EXERCISE PROMPT -
Copy the full set of lines exactly as given.

##### DATA BLOCK #####

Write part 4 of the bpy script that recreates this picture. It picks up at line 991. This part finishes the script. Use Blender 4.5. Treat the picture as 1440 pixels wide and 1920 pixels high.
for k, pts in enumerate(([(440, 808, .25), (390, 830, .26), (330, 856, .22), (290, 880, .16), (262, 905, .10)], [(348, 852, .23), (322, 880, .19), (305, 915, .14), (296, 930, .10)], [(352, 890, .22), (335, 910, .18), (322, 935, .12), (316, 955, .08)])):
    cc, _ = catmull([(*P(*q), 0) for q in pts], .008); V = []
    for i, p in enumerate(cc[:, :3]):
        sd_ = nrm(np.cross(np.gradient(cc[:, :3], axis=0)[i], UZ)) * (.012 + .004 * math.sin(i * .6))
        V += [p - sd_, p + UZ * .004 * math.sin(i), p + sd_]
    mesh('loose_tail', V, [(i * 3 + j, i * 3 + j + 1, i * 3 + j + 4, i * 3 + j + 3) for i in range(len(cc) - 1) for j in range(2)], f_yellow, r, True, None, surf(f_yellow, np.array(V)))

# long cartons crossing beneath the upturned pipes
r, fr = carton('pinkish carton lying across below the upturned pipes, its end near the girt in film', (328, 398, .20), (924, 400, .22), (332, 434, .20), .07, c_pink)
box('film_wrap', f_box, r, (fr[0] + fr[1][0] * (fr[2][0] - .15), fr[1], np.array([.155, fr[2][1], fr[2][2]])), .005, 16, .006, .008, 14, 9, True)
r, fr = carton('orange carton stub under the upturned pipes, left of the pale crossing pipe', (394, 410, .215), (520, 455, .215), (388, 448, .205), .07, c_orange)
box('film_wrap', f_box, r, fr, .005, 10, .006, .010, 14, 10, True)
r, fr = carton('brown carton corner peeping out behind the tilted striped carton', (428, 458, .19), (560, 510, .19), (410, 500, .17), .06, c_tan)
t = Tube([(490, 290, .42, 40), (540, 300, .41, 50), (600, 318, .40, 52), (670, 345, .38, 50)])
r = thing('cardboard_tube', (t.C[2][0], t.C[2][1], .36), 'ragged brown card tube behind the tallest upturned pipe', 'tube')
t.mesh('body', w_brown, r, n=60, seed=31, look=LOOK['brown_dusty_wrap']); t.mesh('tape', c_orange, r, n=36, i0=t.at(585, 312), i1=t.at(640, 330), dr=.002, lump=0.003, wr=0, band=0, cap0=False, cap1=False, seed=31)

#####

SOLUTION FOR THIS TASK -
Write part 4 of the bpy script that recreates this picture. It picks up at line 991. This part finishes the script. Use Blender 4.5. Treat the picture as 1440 pixels wide and 1920 pixels high.
for k, pts in enumerate(([(440, 808, .25), (390, 830, .26), (330, 856, .22), (290, 880, .16), (262, 905, .10)], [(348, 852, .23), (322, 880, .19), (305, 915, .14), (296, 930, .10)], [(352, 890, .22), (335, 910, .18), (322, 935, .12), (316, 955, .08)])):
    cc, _ = catmull([(*P(*q), 0) for q in pts], .008); V = []
    for i, p in enumerate(cc[:, :3]):
        sd_ = nrm(np.cross(np.gradient(cc[:, :3], axis=0)[i], UZ)) * (.012 + .004 * math.sin(i * .6))
        V += [p - sd_, p + UZ * .004 * math.sin(i), p + sd_]
    mesh('loose_tail', V, [(i * 3 + j, i * 3 + j + 1, i * 3 + j + 4, i * 3 + j + 3) for i in range(len(cc) - 1) for j in range(2)], f_yellow, r, True, None, surf(f_yellow, np.array(V)))

# long cartons crossing beneath the upturned pipes
r, fr = carton('pinkish carton lying across below the upturned pipes, its end near the girt in film', (328, 398, .20), (924, 400, .22), (332, 434, .20), .07, c_pink)
box('film_wrap', f_box, r, (fr[0] + fr[1][0] * (fr[2][0] - .15), fr[1], np.array([.155, fr[2][1], fr[2][2]])), .005, 16, .006, .008, 14, 9, True)
r, fr = carton('orange carton stub under the upturned pipes, left of the pale crossing pipe', (394, 410, .215), (520, 455, .215), (388, 448, .205), .07, c_orange)
box('film_wrap', f_box, r, fr, .005, 10, .006, .010, 14, 10, True)
r, fr = carton('brown carton corner peeping out behind the tilted striped carton', (428, 458, .19), (560, 510, .19), (410, 500, .17), .06, c_tan)
t = Tube([(490, 290, .42, 40), (540, 300, .41, 50), (600, 318, .40, 52), (670, 345, .38, 50)])
r = thing('cardboard_tube', (t.C[2][0], t.C[2][1], .36), 'ragged brown card tube behind the tallest upturned pipe', 'tube')
t.mesh('body', w_brown, r, n=60, seed=31, look=LOOK['brown_dusty_wrap']); t.mesh('tape', c_orange, r, n=36, i0=t.at(585, 312), i1=t.at(640, 330), dr=.002, lump=0.003, wr=0, band=0, cap0=False, cap1=False, seed=31)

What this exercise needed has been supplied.